This thread's so old it couldn't be excavated by the usual means. The Raven search can't cope with its antiquity.
For years I never wanted to revisit this film. I saw the first part of it when it was broadcast on TV, and the print was so dark that it was hard to discern what was actually going on.
Must have been a year ago that I got the DVD, and haunted by the TV experience I didn't have the inclination to watch it.
While this flick comes in for some heavy flack I'm not ashamed to say I thoroughly enjoyed it from start to finish.
To address the wise words of Pale Horse,
I hate the bastardization of literature.
I wholly agree. However, in this case the pattern is more in line with Indiana Jones, which recreated work from the '30s and '40s. I can see that this was the intention in
Van Helsing.
Mary Shelley and Bram Stoker have been left far behind, and Stephen Sommers was picking up where Universal Studios left off. The bastardization had already been committed.
Hence the wonderful black and white beginning to the film.
The gothic locations were top notch - the village, the snow, Castle Frankenstein, and Castle Dracula. And Prague, itself, standing in for Budapest. According to Sommers Czech language issues of the film refer to the place as 'Prague' rather than Budapest, since it was too recognizable for local audiences to be a stand-in for anywhere else.

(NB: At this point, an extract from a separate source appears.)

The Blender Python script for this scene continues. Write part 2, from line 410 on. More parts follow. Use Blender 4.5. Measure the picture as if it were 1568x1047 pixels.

A great host of villains, too, from Mr. Hyde (who reminded me of Wolverine meeting the original Beast); impressive werewolves; some very Stokeresque bat babes; some very cute bat babies; pulpy-looking Hellboy-ish Dwergers; and a Dracula who looked like Michael McManus as
Kai in Lexx:
And facing them, Wolverine himself, and Kate Beckinsale who's always good to watch.
While Victor Frankenstein has been brought from the early 1800s into 1887, it wasn't clear why Abraham Van Helsing had been transformed into four-hundred year-old Gabriel Van Helsing. There was no need to make him the 'son of' since he was already in his correct time frame. And the Angel Gabriel thing? I don't even want to go there!
Strider said:
They had alot of cool little Indiana Jones elements thrown in. The moving red line on the map for instance, I know that Casablanka started this but Indy made it famous, and to see it again in Van Helsing was a bit of a treat. I didn't know whether to be outraged or pleased as it stretched across the screen, instead I just laughed.
The red line, which instantly piqued my attention, and the scenes that directly followed it: two stagecoach stunts and a 'Zorro' leap across a canyon, albeit by a team of six horses! "Santa Claus!" as one commentator exclaimed on the DVD as the horses and coach sailed over the chasm. Well, they
were "Transylvanian horses".
I think this film succeeds in pulling the Universal horror style into the modern age. On the face of it the movie is a big budget action piece, yet never far away are the nods to the past which recreate the atmosphere of the black and white films.